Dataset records
[Start]
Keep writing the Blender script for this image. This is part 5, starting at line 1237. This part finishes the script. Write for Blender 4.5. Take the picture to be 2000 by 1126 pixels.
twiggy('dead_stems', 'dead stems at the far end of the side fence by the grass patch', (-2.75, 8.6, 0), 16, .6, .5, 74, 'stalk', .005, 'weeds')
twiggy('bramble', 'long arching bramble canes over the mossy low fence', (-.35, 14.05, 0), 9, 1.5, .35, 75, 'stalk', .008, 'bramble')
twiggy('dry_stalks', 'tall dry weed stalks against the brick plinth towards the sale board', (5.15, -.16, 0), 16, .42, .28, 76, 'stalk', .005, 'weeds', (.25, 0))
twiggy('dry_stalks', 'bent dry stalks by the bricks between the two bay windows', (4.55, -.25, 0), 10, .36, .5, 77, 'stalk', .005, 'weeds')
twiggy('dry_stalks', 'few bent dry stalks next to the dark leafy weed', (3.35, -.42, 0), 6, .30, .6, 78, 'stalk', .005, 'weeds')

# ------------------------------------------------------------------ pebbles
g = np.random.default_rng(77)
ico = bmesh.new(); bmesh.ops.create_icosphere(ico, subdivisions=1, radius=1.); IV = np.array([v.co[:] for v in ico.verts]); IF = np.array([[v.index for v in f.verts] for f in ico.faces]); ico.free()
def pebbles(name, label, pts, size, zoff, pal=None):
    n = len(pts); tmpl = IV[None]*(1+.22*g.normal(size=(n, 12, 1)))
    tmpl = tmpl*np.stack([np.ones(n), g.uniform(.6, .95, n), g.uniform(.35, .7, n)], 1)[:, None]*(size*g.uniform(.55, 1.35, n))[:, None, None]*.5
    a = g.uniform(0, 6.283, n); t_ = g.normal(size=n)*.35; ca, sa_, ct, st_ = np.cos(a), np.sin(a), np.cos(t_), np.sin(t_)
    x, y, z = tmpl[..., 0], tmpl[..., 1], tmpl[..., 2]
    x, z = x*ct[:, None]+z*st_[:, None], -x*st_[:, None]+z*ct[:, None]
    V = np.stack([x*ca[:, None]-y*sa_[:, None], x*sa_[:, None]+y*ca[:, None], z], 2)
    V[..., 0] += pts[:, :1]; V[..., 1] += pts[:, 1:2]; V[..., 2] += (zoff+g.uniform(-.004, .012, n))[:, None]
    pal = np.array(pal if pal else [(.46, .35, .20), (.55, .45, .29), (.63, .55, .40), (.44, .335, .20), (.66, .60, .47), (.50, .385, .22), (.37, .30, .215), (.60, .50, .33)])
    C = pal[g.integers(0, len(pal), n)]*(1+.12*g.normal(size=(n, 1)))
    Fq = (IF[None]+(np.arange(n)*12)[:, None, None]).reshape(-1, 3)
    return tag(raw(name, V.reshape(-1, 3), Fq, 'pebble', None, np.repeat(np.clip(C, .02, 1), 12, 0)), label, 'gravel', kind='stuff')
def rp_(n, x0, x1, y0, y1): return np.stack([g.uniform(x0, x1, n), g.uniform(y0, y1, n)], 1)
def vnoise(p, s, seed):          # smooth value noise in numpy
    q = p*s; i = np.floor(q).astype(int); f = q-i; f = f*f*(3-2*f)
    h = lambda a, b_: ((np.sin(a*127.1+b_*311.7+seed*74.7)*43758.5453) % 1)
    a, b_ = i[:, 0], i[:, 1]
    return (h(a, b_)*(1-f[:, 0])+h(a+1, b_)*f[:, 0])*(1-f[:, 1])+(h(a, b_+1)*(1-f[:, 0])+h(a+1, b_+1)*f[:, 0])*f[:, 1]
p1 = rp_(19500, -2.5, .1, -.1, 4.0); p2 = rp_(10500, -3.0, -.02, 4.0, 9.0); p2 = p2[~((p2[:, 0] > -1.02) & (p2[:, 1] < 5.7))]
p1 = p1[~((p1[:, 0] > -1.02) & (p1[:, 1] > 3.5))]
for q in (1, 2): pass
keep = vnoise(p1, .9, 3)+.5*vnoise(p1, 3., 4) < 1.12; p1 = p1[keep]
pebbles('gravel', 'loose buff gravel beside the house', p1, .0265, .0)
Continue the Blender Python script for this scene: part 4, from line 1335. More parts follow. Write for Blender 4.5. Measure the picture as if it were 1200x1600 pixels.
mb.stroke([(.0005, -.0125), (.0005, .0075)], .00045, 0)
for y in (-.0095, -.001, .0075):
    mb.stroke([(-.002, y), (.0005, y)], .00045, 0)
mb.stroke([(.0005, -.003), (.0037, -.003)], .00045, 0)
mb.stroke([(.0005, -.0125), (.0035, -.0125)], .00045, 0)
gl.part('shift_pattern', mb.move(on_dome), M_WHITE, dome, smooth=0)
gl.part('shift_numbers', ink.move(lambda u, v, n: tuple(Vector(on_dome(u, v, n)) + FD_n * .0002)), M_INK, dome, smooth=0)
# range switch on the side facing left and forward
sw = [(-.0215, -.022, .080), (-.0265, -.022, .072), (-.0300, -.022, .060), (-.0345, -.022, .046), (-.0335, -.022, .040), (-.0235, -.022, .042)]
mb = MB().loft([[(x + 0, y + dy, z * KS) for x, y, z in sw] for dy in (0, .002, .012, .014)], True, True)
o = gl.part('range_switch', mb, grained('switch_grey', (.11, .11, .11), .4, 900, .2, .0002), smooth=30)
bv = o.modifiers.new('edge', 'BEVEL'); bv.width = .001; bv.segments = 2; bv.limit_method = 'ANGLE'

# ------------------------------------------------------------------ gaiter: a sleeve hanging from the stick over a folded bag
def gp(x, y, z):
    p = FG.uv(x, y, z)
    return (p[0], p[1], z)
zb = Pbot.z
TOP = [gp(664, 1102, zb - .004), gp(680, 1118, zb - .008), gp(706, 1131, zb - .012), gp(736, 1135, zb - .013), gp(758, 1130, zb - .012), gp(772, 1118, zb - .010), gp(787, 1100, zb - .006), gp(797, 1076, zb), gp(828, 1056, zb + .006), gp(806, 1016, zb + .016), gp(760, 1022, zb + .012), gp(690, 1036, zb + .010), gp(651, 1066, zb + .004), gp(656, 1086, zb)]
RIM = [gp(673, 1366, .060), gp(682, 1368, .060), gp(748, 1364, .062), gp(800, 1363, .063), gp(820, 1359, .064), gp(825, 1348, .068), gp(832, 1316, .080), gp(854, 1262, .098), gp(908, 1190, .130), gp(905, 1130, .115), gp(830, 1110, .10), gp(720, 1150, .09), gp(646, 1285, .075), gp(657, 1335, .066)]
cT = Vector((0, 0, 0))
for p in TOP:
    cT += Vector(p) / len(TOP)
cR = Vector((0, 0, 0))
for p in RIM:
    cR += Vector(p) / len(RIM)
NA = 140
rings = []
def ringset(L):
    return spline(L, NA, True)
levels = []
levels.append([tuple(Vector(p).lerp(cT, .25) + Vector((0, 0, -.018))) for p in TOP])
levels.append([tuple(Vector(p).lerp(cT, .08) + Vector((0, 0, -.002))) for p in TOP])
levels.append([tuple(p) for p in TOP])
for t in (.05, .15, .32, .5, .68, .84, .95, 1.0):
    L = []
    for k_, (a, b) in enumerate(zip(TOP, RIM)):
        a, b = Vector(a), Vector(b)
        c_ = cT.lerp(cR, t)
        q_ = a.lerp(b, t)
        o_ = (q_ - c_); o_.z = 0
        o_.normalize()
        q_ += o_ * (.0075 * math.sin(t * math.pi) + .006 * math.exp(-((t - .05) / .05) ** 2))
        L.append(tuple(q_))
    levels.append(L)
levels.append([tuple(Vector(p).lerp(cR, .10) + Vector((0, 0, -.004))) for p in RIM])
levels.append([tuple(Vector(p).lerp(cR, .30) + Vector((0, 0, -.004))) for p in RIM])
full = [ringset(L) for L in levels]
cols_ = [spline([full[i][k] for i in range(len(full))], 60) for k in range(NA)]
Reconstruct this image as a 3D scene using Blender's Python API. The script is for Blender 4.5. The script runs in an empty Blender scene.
[End]
Scan the material above. Copy each line where "from" occurs.

EXPECTED ANSWER >>
Continue the Blender Python script for this scene: part 4, from line 1335. More parts follow. Write for Blender 4.5. Measure the picture as if it were 1200x1600 pixels.
# ------------------------------------------------------------------ gaiter: a sleeve hanging from the stick over a folded bag